When on a recent trip to Houston, I tried a place suggested by one of our party and touted as having lots of gluten-free options.  We showed up at the jam-packed Ruggles Green in the Rice Village area.  The line to order was out the door…which caused a bit of anxiety due to the rainy weather.  When I got the menu, I immediately noticed the wealth of gluten free options…tacos…pizza…burgers.  I had a hard time deciding but settled on a fish taco, cream brulee and house shiraz.  After we ordered, we struggled to find a place to sit in the bustling restaurant.  We finally found a spot tucked onto the covered patio.  We were lucky as it started pouring rain not to soon afterwards.  The food was amazing.  My tacos had a lightly spicy chipotle sauce and radish sprouts complemented them nicely.  The shiraz was really good and the cream brulee was presented well.  This stop will defiantly be on my list next time I make it down to Houston.  Check out their website for more awesome options. 

Cooking the African way

One of my favorite things to do is to find different ethnic markets and explore them looking for interesting and new ingredients.  I was very excited to find that we had an African/Caribbean Grocery here in Austin!  I started wandering through this small market one Saturday and found such treasures as cans of akee and even bottles of Ting and Peanut Drink.  It was then that I spotted the box of Fufu.  I was so excited and curious to learn how to use this manioc and plantain mash.  I had eaten fufu years ago at an African restaurant in Austin.  It was served as the starch base for a tomato and beef stew.

I brought home the box of fufu and read the recipe on the back eager to make something similar to what I had all those years ago.  The box explained the philosophy of African cooking. “Traditionally, the African way of food preparation and cooking is based on the use of one’s’ imagination, creativity and flexibility, which cannot be subjected to any rigid ways of quantifying the ingredients involved.”  I found it interesting and sort of laughed at the vague recipe that followed.  At the same time I found it liberating.  It validated my own process of modifying and changing up recipes.  When I modify things, my family now jokes that I am just cooking the African way!  I then took the recipe from the back of the box and fixed it in a crock pot.  I added red bell pepper, lots of garlic and cardamom pods.  It was quite good.  I served it all with a chopped salad that closely resembles tabbouleh…but without the wheat or parsley.
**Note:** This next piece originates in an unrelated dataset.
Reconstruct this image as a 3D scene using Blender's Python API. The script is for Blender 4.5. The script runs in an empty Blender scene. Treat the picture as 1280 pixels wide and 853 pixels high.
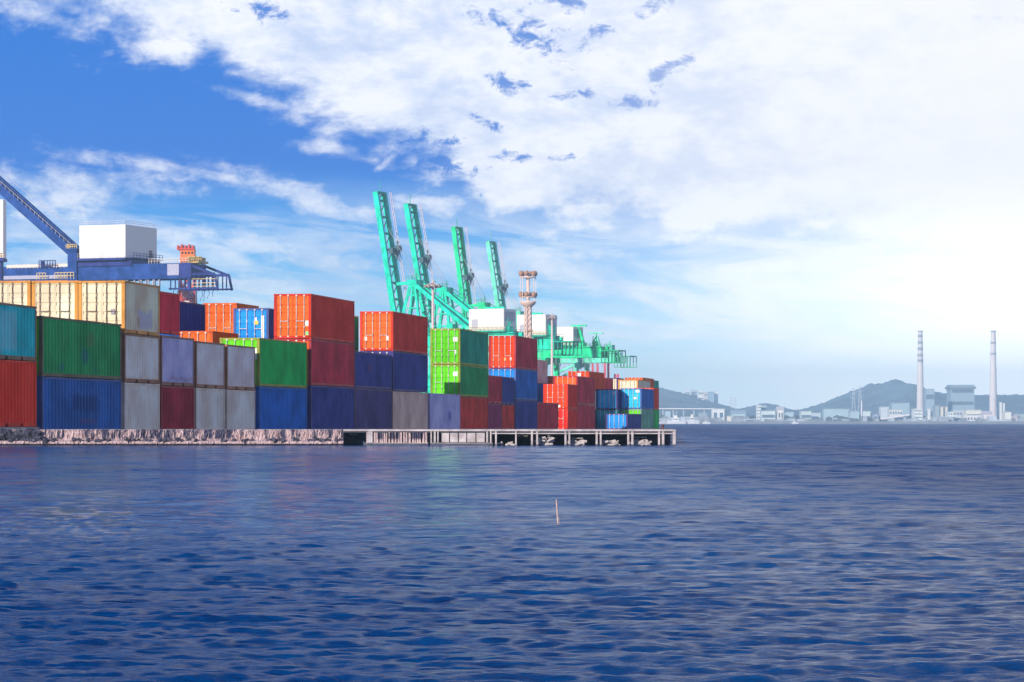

Shrimp Coffee Rice with Parsley Shrimp Tomato Sauce

I was intrigued by this recipe when I saw the title.  It is so simple to make and so very good.  I only made one modification to the original recipe which was the addition of peanut butter.  Please make sure and stir it in well otherwise it can burn if it stays in a clump on the bottom of the pan.  If you are in a food rut or are curious about how the rest of the world eats, I encourage you to try this book.  There are a lot of great recipes and stories.  One important note: African cooking is about creativity and therefore many recipes are vague about quantities or cooking times.  I have added in the cooking times for the rice below.
Shrimp Coffee Rice

4 T vegetable oil
2 cups uncooked white rice
1 large white onion (thinly sliced)
2-4 Tbsp ginger
1 cup shredded unsweetened coconut
1 cup strong brewed coffee
1 -2 tsp red pepper
4 Tbsp peanut butter*  (my modification…not in the original recipe)
Salt to taste
3 cups water
1 lb peeled shrimp

Put oil, rice onion and ginger in a 4 quart pot over medium heat.  Mix with a wooden spoon for about 6 minutes.  Stir in the rest of the ingredients except the shrimp.  When the mixture comes to an active boil, lower heat and put on a lid.  Cook until the rice absorbs about 2/3 of the liquid (approx 15 min).  Stir in the shrimp, cover and cook over reduced heat until the rice is done (approx 5-10 min).
Parsley Shrimp Tomato Sauce

1 lg can chopped tomatoes
½ cup fresh chopped parsley
1 chopped white onion
4 Tbsp vegetable oil
1-2 tsp red pepper
1-2 Tbsp ginger
1 chopped bell pepper
Salt to taste
1 cup fresh chopped shrimp
4 chopped green onions

Put all ingredients except the shrimp and green onion in a skillet.  Stir frequently for 6 minutes.  Stir in the shrimp and green onions.  Cook for 6-9 more minutes until shrimp is cooked through.  Serve over the shrimp coffee rice.